Nada en la obra, por lo que hace al contenido, se aparta del viejo esquema de la Celestina, al que se ajusta como un guante, como se deja hecha referencia en el texto, del mismo modo que esta se ajustaba al modelo de la Trotaconventos de Juan Ruiz, Arcipreste de Hita, y ésta a su vez… La retórica caballeresca del enamorado, contrarrestada por la paródica del criado, halla su expresión en esta obra que, sin embargo, es capaz de transmitir, a partir de la mínima noticia de una muerte que quedó en la memoria de las gentes, el drama del destino, un poco al estilo metanovelesco del Quijote –la obra es posterior a la redacción de ambas partes de la obra cervantina–, porque el personaje oye al campesino el cantar que, supuestamente, nació después de su muerte, en un extraño giro argumental que comúnmente pasa desapercibido.

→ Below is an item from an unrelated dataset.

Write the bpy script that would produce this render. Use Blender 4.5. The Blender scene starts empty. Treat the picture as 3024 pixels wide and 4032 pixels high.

Se trata, hemos de insistir en ello, de una adaptación, lo cual significa una poda notable del texto, que suprime algunas tiradas llenas de feliz invención poética y elimina completamente el típico final con la presencia del rey justiciero, dejándolo abierto, algo completamente opuesto al espíritu de la obra y de su autor.
La interpretación, con carencias alarmantes en la dicción –hay tiradas de versos que simplemente son ininteligibles por inaudibles– y en el movimiento, sobre todo en los intérpretes masculinos, contrasta con la meritoria actuación de la joven protagonista de la historia amorosa, Doña Inés, representado por Mima Riera; y más aún con la interpretación excelente y ajustada de la Sardà, a la que acaso le sobren algunos gestos redundantes, pero cuya clara dicción y naturalidad en el movimiento son un ejemplo del mucho trabajo que les queda a estos jóvenes por delante para convertirse en auténticos actores y actrices.
El montaje desnudo insiste en el eco lorquiano de una lejana Bodas de sangre, y algún detalle, como el de la luna que contempla la muerte de don Alonso, la gala de Medina, la flor de Olmedo, recuerda el final de Melancolía, de Lars von Trier.
Se trata, en conjunto, de una obra que hubiera necesitado un pulimiento mayor para presentarla como una obra digna de que los espectadores hicieran el esfuerzo que en nuestros días supone comprar las entradas para el teatro. Porque, aun pareciendo una función de fin de curso, tiene un precio de teatro consagrado. ¡Qué abismo entre este Lope pedaceado y aflamencado y el Pitarra excelso que tan poco duró en el TNC!